Freshley showed a clip from Tina Meier’s TED talk “what kids have to say about bullying and how to end it” in which she shared some personal thoughts on how to help.
Meier’s 13-year-old daughter took her life after a brutal cyberbullying attack.
“The next time a situation arises, listen to them,” Meier said in the clip. “Listen to what they say; don’t interject. Then validate their feelings, not necessarily their actions. Then you can calm down and they can calm down and then you can figure out a solution.”
Chabot said that 90 percent of communication is nonverbal, and without those nuances and physical cues, you lose a lot of what people are really saying.
“Our kids are losing the ability to decipher face to face nonverbal communication,” Butler added.
Ricker said Maine has a bullying law that prohibits bullying and cyberbullying in schools.
“What’s important is it clearly defines and helps a school walk through the process when a kid feels as though they have been cyberbullied and helps the school with what to do and how to investigate those claims and what do we do to help those kids move forward,” Ricker said.

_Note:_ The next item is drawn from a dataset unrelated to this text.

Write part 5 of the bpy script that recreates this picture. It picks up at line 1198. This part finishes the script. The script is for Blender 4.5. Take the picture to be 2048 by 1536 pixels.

School Committee Chairwoman Linda Scott said she hears from parents who don’t want their children to have phones in school, and she hears form other parents saying, ‘Don’t you dare take my kid’s phone away; I need to be able to contact my child.'”
“How do we make a decision when we know we’ll get backlash, literally, from every perspective from every stance that we’re going to take?” Scott asked. “What are we going to do about this? You need to all be a part of this conversation.”
Freshley posed a question to the audience: What can you do differently to help minimize the negative effects of social media?